Reading in English | Read in العربية (Arabic)
He pinned the man to the ground.
Knee in his back.
Hands forced behind him.
Voice raised, urgent.
“Stay still.”
From where the crowd stood, the man looked calm.
He wasn’t swinging.
He wasn’t shouting.
He wasn’t running.
People reacted instantly.
“He’s not even fighting!”
“That’s too much!”
“Get off him!”
Phones lifted.
In the frame that would later circulate online, it looked unmistakable: force used against someone who appeared passive.
But that is not where the story began.
Seconds earlier — before anyone started recording — the same man had pushed through the crowd toward a packed train platform. Witnesses later said he was moving with unusual urgency, ignoring voices around him. When officers approached, he broke into a short run toward the edge of the platform where commuters were gathered.
Inside his bag — which had already slipped halfway open — officers saw wires and dense metallic components.
The restraint you see in the footage wasn’t the beginning of the confrontation.
It was the interruption.
Same knee.
Same pavement.
Same stillness.
Different entry point.
Nothing about the physical act changed.
Only what came just before it.
And in less than ten seconds, a scene that looked like aggression becomes one that may have prevented catastrophe.
When the First Image Isn’t the First Moment
The officer’s actions didn’t change.
The force didn’t soften.
The restraint didn’t disappear.
The image remained confronting.
What changed was the starting point.
And that shift — often measured in seconds — can completely alter how an event is understood.
This is what I describe as Public Tunnel Vision: the tendency in public discourse to treat the first visible moment as the beginning of a story, rather than as a point within it.
In an age of phone cameras, breaking alerts and clipped footage, audiences are frequently presented with events midstream. The public sees the confrontation, not the approach; the reaction, not the lead-up.
Judgement forms quickly — and often permanently.
A Narrative Built from Fragments
The modern news cycle runs on immediacy. Images move faster than context.
Video clips rarely capture how an incident begins. They capture when it becomes visible: when tension surfaces, when force is applied, when something crosses from unseen to undeniable.
In those moments, the visible act is often interpreted as the cause rather than the culmination.
A restraint can look like aggression.
A response can look like initiation.
A countermeasure can look like escalation.
The meaning of the act becomes tied not to the full sequence of events, but to the point at which the public first becomes aware of it.
Politics and the Power of the Starting Line
This dynamic extends beyond individual incidents into the political sphere.
Governments, opposition figures and advocacy groups routinely frame events from a chosen moment — often the most dramatic or publicly visible one.
Security measures are sometimes introduced to the public as sudden overreach, without reference to the threat assessments that preceded them.

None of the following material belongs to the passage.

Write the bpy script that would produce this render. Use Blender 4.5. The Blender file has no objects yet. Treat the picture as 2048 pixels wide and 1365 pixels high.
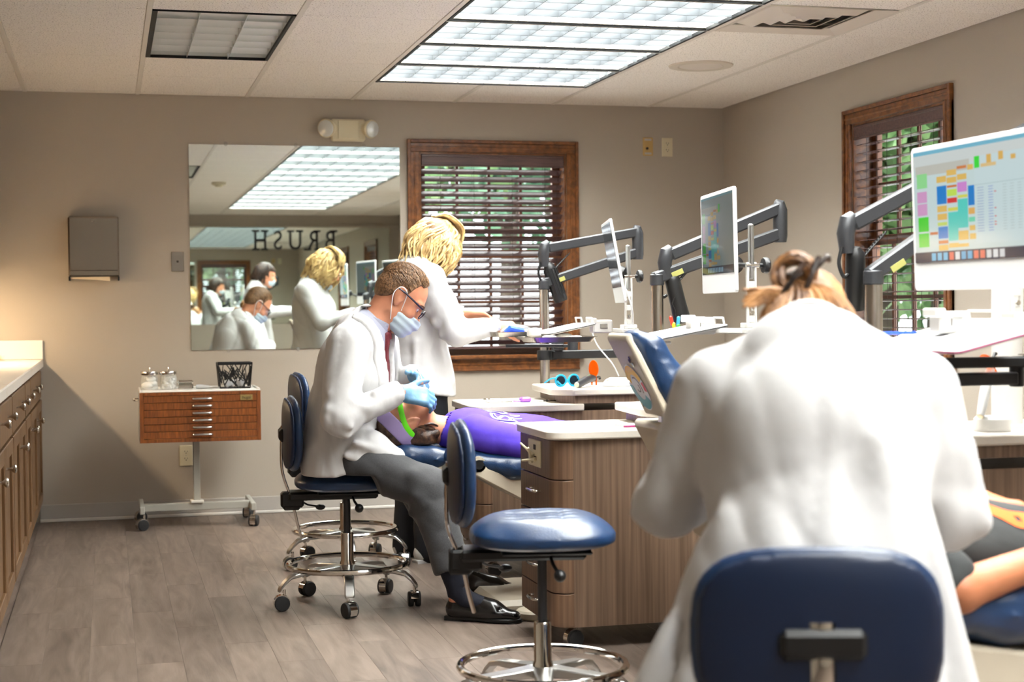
import bpy, bmesh, math, random
import numpy as np
from mathutils import Vector, Matrix
from mathutils.bvhtree import BVHTree
random.seed(7); RNG = np.random.RandomState(7)
S = bpy.context.scene; C = S.collection
PI = math.pi
def R_(d): return math.radians(d)
# ---------------------------------------------------------------- camera
CAM_H = 1.1743; YAW = 0.254749; PITCH = -0.0212297; ROLL = -0.0095218; FPX = 3104.95
cam = bpy.data.cameras.new('camera'); co = bpy.data.objects.new('camera', cam); C.objects.link(co)
_f = Vector((math.sin(YAW)*math.cos(PITCH), math.cos(YAW)*math.cos(PITCH), math.sin(PITCH)))
_r0 = Vector((math.cos(YAW), -math.sin(YAW), 0)); _u0 = _r0.cross(_f)
_r = math.cos(ROLL)*_r0 + math.sin(ROLL)*_u0; _u = -math.sin(ROLL)*_r0 + math.cos(ROLL)*_u0
mw = Matrix((( _r.x, _u.x, -_f.x, 0), (_r.y, _u.y, -_f.y, 0), (_r.z, _u.z, -_f.z, CAM_H), (0, 0, 0, 1)))
co.matrix_world = mw
cam.sensor_width = 36; cam.lens = 36*FPX/2048; cam.clip_start = .05; cam.clip_end = 200
cam.dof.use_dof = True; cam.dof.focus_distance = 6.1; cam.dof.aperture_fstop = 3.6
S.camera = co
# ---------------------------------------------------------------- world, exposure
w = bpy.data.worlds.new('world'); S.world = w; w.use_nodes = True
bg = w.node_tree.nodes['Background']; bg.inputs[0].default_value = (.86, .94, 1, 1); bg.inputs[1].default_value = 3.2
S.view_settings.view_transform = 'Standard'; S.view_settings.look = 'None'
S.view_settings.gamma = 1; S.view_settings.exposure = 0.36
try: S.view_settings.use_curve_mapping = False
except Exception: pass
sun = bpy.data.lights.new('sun', 'SUN'); sun.energy = 22.0; sun.angle = .05
so = bpy.data.objects.new('sun', sun); C.objects.link(so); so.rotation_euler = Vector((.22, -.62, -.75)).to_track_quat('-Z', 'Y').to_euler()
LIGHT_E = 27.0          # radiance of the ceiling diffusers
# ---------------------------------------------------------------- materials
def lin(c):
    return tuple(((v/255)/12.92 if v/255 <= .04045 else ((v/255+.055)/1.055)**2.4) for v in c[:3]) + (1,)
MATS = {}
def P(name, col, rough=.5, metal=0., col2=None, scale=(1, 1, 1), nscale=5., detail=4., bump=0., bscale=None, bvec=None,
      spec=.5, coat=0., trans=0., ior=1.45, sheen=0., sss=0., lo=.35, hi=.65, rand=0., emis=None, alpha=1., dist=0.):
    m = bpy.data.materials.new(name); m.use_nodes = True; nt = m.node_tree; N = nt.nodes; L = nt.links
    b = N['Principled BSDF']; I = b.inputs
    I['Base Color'].default_value = lin(col); I['Roughness'].default_value = rough; I['Metallic'].default_value = metal
    I['Specular IOR Level'].default_value = spec; I['Coat Weight'].default_value = coat
    I['Transmission Weight'].default_value = trans; I['IOR'].default_value = ior; I['Sheen Weight'].default_value = sheen
    I['Subsurface Weight'].default_value = sss; I['Alpha'].default_value = alpha
    if sss: I['Subsurface Radius'].default_value = (.01, .004, .002)
    tc = None
    def coord(vec):
        nonlocal tc
        if tc is None: tc = N.new('ShaderNodeTexCoord')
        mp = N.new('ShaderNodeMapping'); mp.inputs['Scale'].default_value = vec; L.new(tc.outputs['Object'], mp.inputs[0]); return mp
    src = None
    if col2 is not None:
        n = N.new('ShaderNodeTexNoise'); n.inputs['Scale'].default_value = nscale; n.inputs['Detail'].default_value = detail
        n.inputs['Distortion'].default_value = dist
        L.new(coord(scale).outputs[0], n.inputs['Vector'])
        if rand:
            oi = N.new('ShaderNodeObjectInfo'); n.noise_dimensions = '4D'
            mm = N.new('ShaderNodeMath'); mm.operation = 'MULTIPLY'; mm.inputs[1].default_value = 40
            L.new(oi.outputs['Random'], mm.inputs[0]); L.new(mm.outputs[0], n.inputs['W'])
        r = N.new('ShaderNodeValToRGB'); e = r.color_ramp.elements
        e[0].position = lo; e[1].position = hi; e[0].color = lin(col); e[1].color = lin(col2)
        L.new(n.outputs[0], r.inputs[0]); src = r.outputs[0]
        if rand:
            hs = N.new('ShaderNodeHueSaturation'); mr = N.new('ShaderNodeMapRange')
            mr.inputs[3].default_value = 1-rand; mr.inputs[4].default_value = 1+rand
            L.new(oi.outputs['Random'], mr.inputs[0]); L.new(mr.outputs[0], hs.inputs['Value']); L.new(src, hs.inputs['Color']); src = hs.outputs[0]
        L.new(src, I['Base Color'])
    if bump:
        n2 = N.new('ShaderNodeTexNoise'); n2.inputs['Scale'].default_value = bscale or nscale; n2.inputs['Detail'].default_value = 3
        L.new(coord(bvec or (1, 1, 1)).outputs[0], n2.inputs['Vector'])
        bp = N.new('ShaderNodeBump'); bp.inputs['Strength'].default_value = 1; bp.inputs['Distance'].default_value = bump
        L.new(n2.outputs[0], bp.inputs['Height']); L.new(bp.outputs[0], I['Normal'])
    if emis is not None:
        I['Emission Color'].default_value = lin(col); I['Emission Strength'].default_value = emis
    MATS[name] = m; return m
P('wall', (176, 166, 152), .7, bump=.0004, bscale=160)
P('ceil_back', (150, 142, 130), .9)
P('tile', (160, 150, 136), .95, col2=(247, 241, 232), nscale=150, detail=2, lo=.34, hi=.40, bump=.0012, bscale=230)
P('gridbar', (222, 215, 203), .5)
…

Conversely, protests are occasionally portrayed as spontaneous unrest, without acknowledging the policies or pressures that fuelled mobilisation in the first place.
In each case, the framing of when the story begins shapes public perception of who bears responsibility.
Historical Memory and Selective Beginnings
History offers numerous examples of how chosen starting points influence understanding.
The First World War is often popularly traced to the assassination of Archduke Franz Ferdinand in Sarajevo in 1914 — a single act that appears to trigger global conflict. Yet historians frequently point to years of alliance-building, arms races and diplomatic crises that had already destabilised Europe.
Similarly, accounts of major revolutions often begin with the visible rupture — the march, the uprising, the fall of a regime — rather than the economic hardship or political exclusion that preceded it.
In each case, the event itself remains unchanged.
But whether it appears inevitable, justified, reckless or reactive depends on where the narrative begins.
The Media Environment
News reporting operates under tight time pressures, and early coverage is often based on limited information.
Initial images or eyewitness accounts can shape headlines before full timelines are established. Once public sentiment has formed, later context may struggle to shift perceptions.
This is not necessarily the result of deliberate distortion. It is often structural.
In fast-moving news environments, there is rarely time to reconstruct full timelines. Early reporting tends to focus on what is immediately visible — the moment something becomes public. That moment can quickly become the reference point for how the entire event is understood, even if it is not where the sequence actually began.
But real-world events rarely begin where they first appear.
Why It Matters
Public Tunnel Vision can narrow public debate.
If a crisis is perceived to begin at the moment it becomes visible, responses tend to focus on the visible act itself rather than on the conditions that produced it.
Policy becomes reactive.
Responsibility appears immediate.
Longer-term causes fade from view.
Understanding what happened in the moments leading up to an event does not excuse wrongdoing. It does not resolve every moral question.
But it does provide a fuller basis for judgement.
A Question Worth Asking
In fast-moving situations — whether involving law enforcement, political decisions or public unrest — there is value in asking a simple question:
What happened just before?
Not as a defence.
Not as an accusation.
But as context.
Because in many cases, the meaning of an event is shaped not only by what occurred, but by when the public is invited to start watching.